Thursday, January 24, 2008

A Progressive City Attorney

Warning: Super-nerdy wonkishness ahead

Last night I attended the inaugural event by the San Diego chapter of the American Constitution Society; a panel exploring What Is a Progressive View of the City Attorney's Office? Since I don't know enough about the inner workings, hopes and fears of the current city attorney's race (just that it's likely to be an 18-way slapfight), it seemed like a good place to start getting geared up. If the streets are going to run with the blood of the nonbelievers, I should be prepared. And prepared I am now approaching.

It got pretty deep into the wonky legal weeds of theory, so occasionally I was out of my depth on jargon or tangents, but I think the fundamental discussion can be broken down pretty simply. Essentially the question is whether, by nature, the "public interest" can be served by a city attorney.
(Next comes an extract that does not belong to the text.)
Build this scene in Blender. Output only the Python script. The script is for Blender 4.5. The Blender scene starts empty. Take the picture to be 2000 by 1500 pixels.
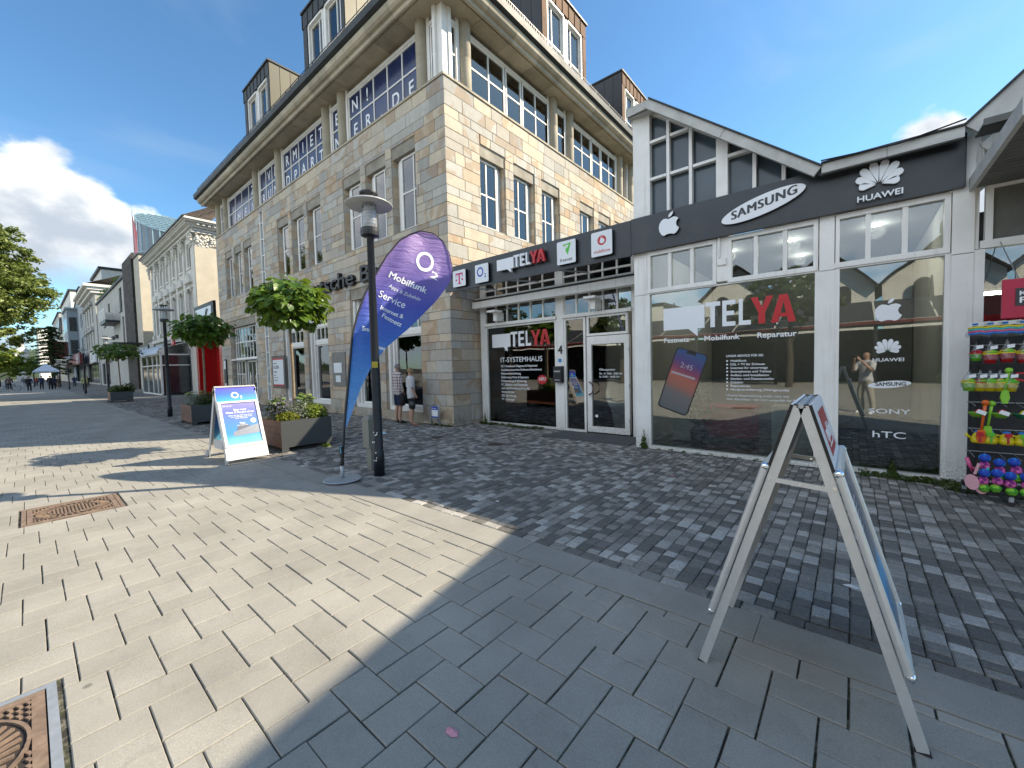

Given that the public interest means different things to different people, does the pursuit of such service inherently lead to the office being overtly and entirely political as the city attorney picks which version of "public interest" will be served? The argument put forth by one of the panelists- Professor David McGowan- that a city attorney should "aim low" for a role cleaning up messes but not being proactive about policy seemed to be the most ripe as a jumping off point as it seems to lay bare all the apparent contradictions in how the city attorney position has been conceived in the first place.

The construct of the city attorney's office in San Diego names the City of San Diego as the "client." That is, in inelegant corporate terms (and I suppose at least partly in my opinion), the city attorney protects the brand name- not necessarily the employees of the company (government officials) or necessarily the customers (citizens). Given that the role of the city attorney is not directly to serve the general public (and sometimes to work directly against them presumably), this would seem to make the city attorney unique among other elected offices. From President to State Assembly to Judge and Sheriff, every other elected official is put into the job directly in service to the people. Keep them safe from crime or injustice in the non-political aspects, direct policy that protects life, liberty and the pursuit of happiness on the legislative and executive side. But the city attorney does not exist to serve the public as an inherent or necessary function of the job.

So how should voters be utilizing the city attorney when weighing candidates? It seems to me that the notion of aiming low and cleaning up the messes as they come can be extrapolated into a notion that the city attorney should strive to be as apolitical as possible. A proactive, politicized city attorney, the argument goes, puts policy discretion in inappropriate hands. But the inappropriate-ness seems to be a semantic issue. The simple title of "mayor" or "councilmember" or "city attorney" carry no inherent value- it is what people make it out to be. And certainly one thing we've seen at the national, state and local levels over the past decade is that the balance of power is fluid. The relative power of executive, legislative and judicial branches within any political unit is in a constant state of motion and relative ascendancy/decendency. Some units might have a strong mayor now after a strong legislature four years ago, some might be going the other direction. So as long as the city attorney is an elected position serving an autonomous role in the city government, it seems to me that the office is an element of the power structure that voters must use to maintain the desired balance of power.

None of this really gets to the question of what is a progressive view of the City Attorney's office? The underpinning of the notion of a City Attorney seems to be that a healthy civic brand is the unifying public interest of a community. That is, by protecting the integrity of the city as an entity all the competing political views within are enabled to healthily and properly work themselves out. And the progressive in me certainly likes that notion. So how does a city attorney actually do that in practice? I'm wary of the notion that being apolitical is progressive, although I don't think that progressivism is inherently ideological in itself. I have a difficult time with the notion that removing onesself from the political process can help to bring about a particular sort of political end. Minimizing influence as a way of maximizing influence the notion would be, and I'm just not ready to buy onto that theoretical train.

So that leaves me with a progressive role that's about as close to clearly defined and uncontrovertial as any political role can be. Not just clean, but open government. This isn't meant to be the only role of the City Attorney. Rather the only political role of the City Attorney. Ensuring no closed doors, no unreasonably restricted public commentary, no string of last-minute location changes for charter review committee meetings (cough), and when feasible, working to ensure a healthy adversarial relationship between the executive and legislative branches of government. The City Attorney ought not have a direct role in determining the conception or the application of policy, but in certain respects the public most certainly should.

Part of protecting the "brand" of the city is ensuring a vital and functional government, and it just so happens to also serve the collective public interest (by keeping their government in front of their noses) and progressive interests (hamstringing attempts at runaway concentration of power).